Some plants just hate extreme summer heat. Fuchsias and lupines come to mind.

Nobody really knows what kind of summer weather lies ahead, of course. But just in case the temperatures are brutal, planting some heat-loving annuals and perennials in your pots and plots will ensure you’ll have some summer survivors.

Showy tropical plants like elephant’s ear, banana, cordyline, croton, canna and mandevilla are, as you would expect, naturals for hot weather.

But many Midwest natives can take the heat, too. For example, there’s blanket flower (Gaillardia). You can opt for flamboyant multicolored blossoms of red, orange and yellow, or more sedate single-colored selections such as Arizona Apricot or Mesa Yellow. Both won All-America Selections awards. Most are short-lived perennials, although they tend to live longer if dug and divided every two or three years. Red Plume, a favorite with brick-red flowers, is a compact annual that is perfect for growing in containers.

Blanket flower resists drought and is usually passed up by browsing deer and rabbits.

Another prairie native, rattlesnake master (Eryngium yuccifolium), also laughs off the heat. Growing 3 feet tall, it has unique white, golf-ball flowers. Its gray-green leaves signal tolerance to drought. Deer don’t like it. Butterflies do!

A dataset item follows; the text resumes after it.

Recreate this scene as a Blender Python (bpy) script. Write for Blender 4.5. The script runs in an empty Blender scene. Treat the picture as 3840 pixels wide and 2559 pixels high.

There are also many non-native perennials that can take the heat. Russian sage (Perovskia atriplicifolia), another plant with silvery foliage, covers itself with spikes of lavender-blue flowers for several months in midsummer.

Sedums, both tall and creeping types, laugh off the heat with no problem, too.

If you’re looking for hot weather annuals for containers, the list of choices is long. Flowering vinca (Catharanthus) is one of my long-time favorites. I love the glossy-green leaves as well as the variety of flower colors. Another plus: No dead-heading is needed to keep the plants looking good and blooming continuously, because the spent blossoms drop off on their own.

Since weather is unpredictable, the Cora series is especially good; those plants are also more tolerant of cool, wet weather than other kinds of flowering vinca.

Old-fashioned snapdragons don’t much like heat, but similar looking plants sometimes called summer snapdragons do. Usually sold as angelonia, they have flower spikes filled with two-lipped blossoms and come in many colors, sometimes two-toned. If deer are a problem, you’ll love angelonia because deer don’t.

A few more heat-tolerant annuals: Pentas, gazania, ornamental pepper, begonia, alternanthera, and iresine.